Wednesday, April 15, 2009

More Americans Wary Of Tax Man This Year


As a deep recession strips Americans of their jobs, homes and investments, the 2009 U.S. tax season promises to see a large uptick in first-time delinquent income taxpayers.

"Our calls are up 280 percent," said Richard Boggs, founder and chief executive of Los Angeles-based Nationwide Tax Relief, a firm that helps delinquent taxpayers resolve tax issues.

"We've seen a huge rise in what we call the rookie delinquent taxpayer," he said. "They are incredibly scared, and they have no idea what's going to happen to them because, God bless them, they've never owed before."

As the weak economy puts job security and a steady flow of income on a slippery slope, many are wary of the U.S. tax man, tax consultants say.

With household balance sheets under pressure, more U.S. households are having trouble keeping up with their day-to-day bills and struggling to pay their taxes.

"Folks are not paying their taxes because they are spending it on necessary living expenses," said Kristin Lavieri, an accountant with Weinstein & Anastasio, PC in Hamden, Connecticut.

She added that more of the self-employed, who are required to pay taxes each quarter, are likely to end up with back taxes. "When there is not enough money for general operating expenses, there most definitely isn't going to be enough for quarterly estimates," Lavieri said.

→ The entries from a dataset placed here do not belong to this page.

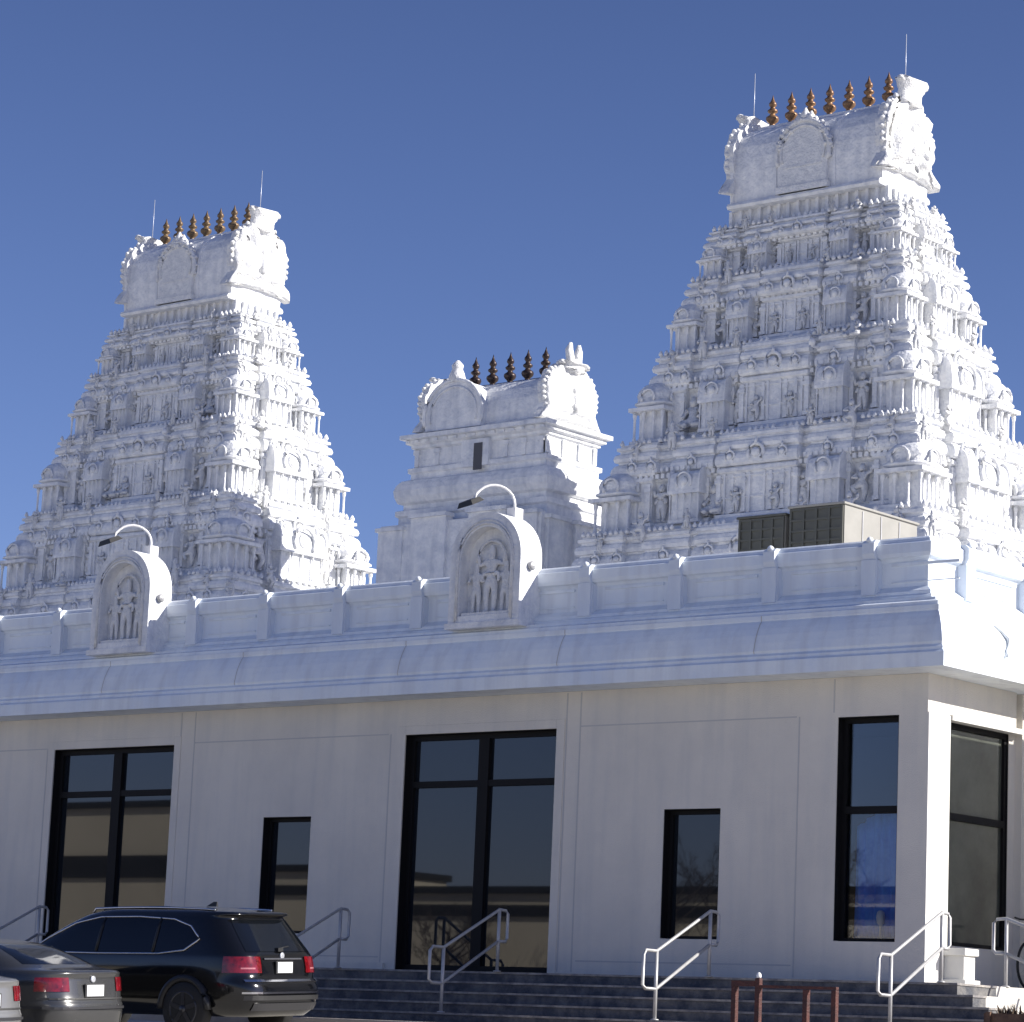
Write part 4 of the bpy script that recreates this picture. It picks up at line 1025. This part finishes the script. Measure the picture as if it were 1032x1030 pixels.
far_building(-150, -94, -80, -76, 13.2, 'tall tan stucco building across the lot, mirrored in the left window', (9.4, 10.6))
far_building(-93.5, -82, -84, -76.05, 9.7, 'middle height tan stucco building across the lot, mirrored in the narrow left window', (8.5, 9.0))
far_building(-81.9, -44, -84, -76.1, 8.6, 'low tan stucco building across the lot, mirrored in the central door', (7.5, 8.05))
def far_tree(x, y, h, cr, label, seed):
    rnd = random.Random(seed); root = empty('tree', (x, y, -2.55), label, 'tree', 'trees across the lot')
    mb = MB(); mb.tube([(0, 0, 0), (.05, 0, h * .4), (0, .1, h * .7)], [.22, .15, .06], 7)
    tips = []
    for i in range(14):
        a = rnd.random() * 6.28; z = h * rnd.uniform(.35, .7); l = cr * rnd.uniform(.6, 1); e = (l * math.cos(a), l * math.sin(a), z + l * rnd.uniform(.5, 1.1)); tips.append(e)
        mb.tube([(0, 0, z), (e[0] * .5, e[1] * .5, z + (e[2] - z) * .4), e], [.07, .045, .015], 5)
    mb.build('trunk', M['bark'], root)
    mb = MB()
    def twig(p, d, l, r, n):
        q = p + d * l
        mb.tube([p, p + d * l * .5 + Vector((rnd.gauss(0, .05), rnd.gauss(0, .05), 0)) * l, q], [r, r * .8, r * .5], 3, False)
        if n:
            for _ in range(4):
                e = (d + Vector((rnd.gauss(0, .55), rnd.gauss(0, .55), rnd.gauss(.1, .4)))).normalized(); twig(p + d * l * rnd.uniform(.4, 1), e, l * rnd.uniform(.5, .75), r * .6, n - 1)
    for t in tips:
        for _ in range(3): twig(Vector(t) * rnd.uniform(.8, 1), Vector((rnd.gauss(0, .5), rnd.gauss(0, .5), 1)).normalized(), cr * .38, .022, 3)
    mb.build('crown', M['leaf'], root)
far_tree(-73, -74, 9.5, 2.0, 'small bare tree beyond the lot, leftmost of three', 1)
far_tree(-59, -72, 11.0, 3.0, 'bare tree beyond the lot, middle one of three', 2)
far_tree(-50, -70, 12.0, 3.2, 'tall bare tree beyond the lot, rightmost of three', 5)
for k in (FIG[2], FIG[3]):
    if k.users == 0: bpy.data.meshes.remove(k)
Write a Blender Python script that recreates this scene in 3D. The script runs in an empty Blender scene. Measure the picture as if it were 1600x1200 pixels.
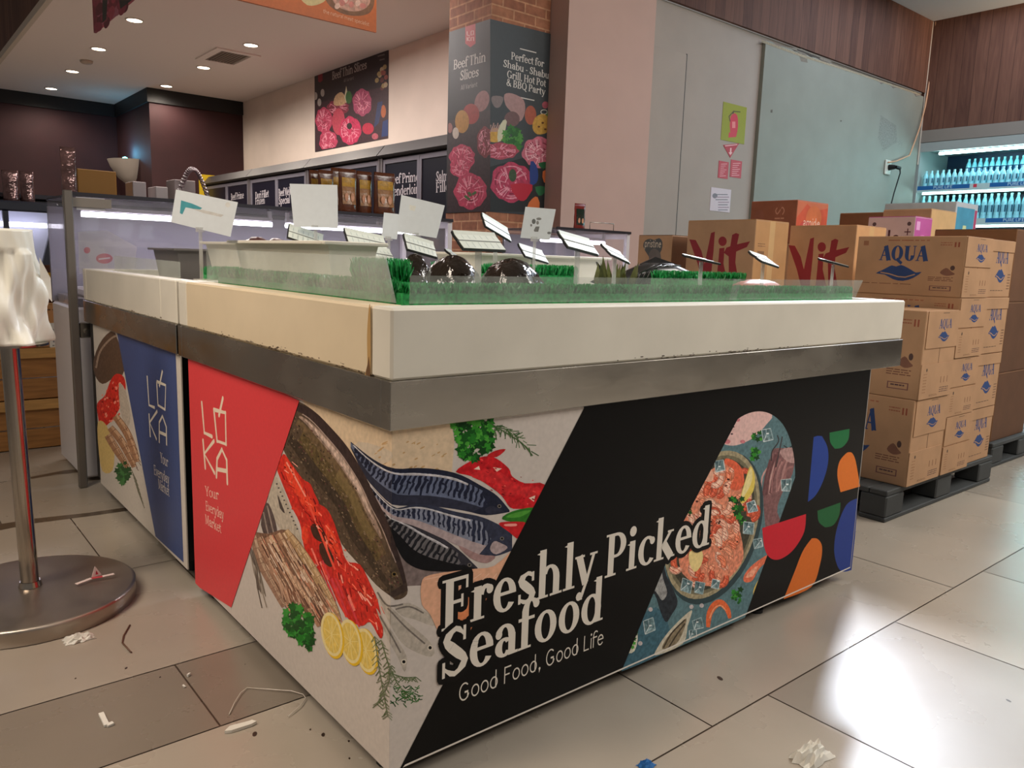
import bpy, math, random
from mathutils import Vector, Matrix
random.seed(7)
rnd = random.Random(11)
scene = bpy.context.scene
col = scene.collection
PI = math.pi

# ------------------------------------------------------------------ camera
CAM_P = Vector((-0.75526, -1.26459, 1.09405))
YAW, PITCH, ROLL, FPX = math.radians(50.25786), math.radians(-8.93914), math.radians(1.87332), 1223.09
_f = Vector((math.cos(YAW) * math.cos(PITCH), math.sin(YAW) * math.cos(PITCH), math.sin(PITCH)))
_r = Vector((math.sin(YAW), -math.cos(YAW), 0))
_u = _r.cross(_f)
FW = _f
RT = _r * math.cos(ROLL) + _u * math.sin(ROLL)
UP = -_r * math.sin(ROLL) + _u * math.cos(ROLL)
cd = bpy.data.cameras.new('camera')
cam = bpy.data.objects.new('camera', cd)
col.objects.link(cam)
cd.sensor_fit = 'HORIZONTAL'
cd.sensor_width = 36
cd.lens = 36 * FPX / 1600
cd.clip_start = 0.02
cd.clip_end = 100
cam.matrix_world = Matrix(((RT.x, UP.x, -FW.x, CAM_P.x), (RT.y, UP.y, -FW.y, CAM_P.y), (RT.z, UP.z, -FW.z, CAM_P.z), (0, 0, 0, 1)))
scene.camera = cam


def ray(px, py):
    return FW + RT * ((px - 800) / FPX) - UP * ((py - 600) / FPX)


def on(ax, c, px, py):
    """survey helper: where the sight line through a photo point meets a plane of the room"""
    d = ray(px, py)
    return CAM_P + d * ((c - CAM_P[ax]) / d[ax])


def proj(P):
    d = Vector(P) - CAM_P
    z = d.dot(FW)
    return (800 + FPX * d.dot(RT) / z, 600 - FPX * d.dot(UP) / z)


def lin(c):
    out = []
    for v in c[:3]:
        v = v / 255.0
        out.append(v / 12.92 if v <= 0.04045 else ((v + 0.055) / 1.055) ** 2.4)
    return out


# ------------------------------------------------------------------ materials
MATS = {}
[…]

Among those not self-employed, many also have to make tough decisions that could carry long-term financial consequences.

Many withdrew funds from 401k and IRA retirement savings accounts before the permitted time, unaware of the punitive taxes and penalties this would generate, said Larry Walker Jr., president of the financial and tax services firm 4-Serenity Inc in Snellville, Georgia.

Withdrawals from a retirement account before reaching the age of 59.5 are considered taxable income and generally incur an additional tax of 10 percent of the amount.

Other taxpayers did not have enough tax withheld from paychecks. As a result, they now owe taxes or will not receive the amount of refund they usually do, Walker said.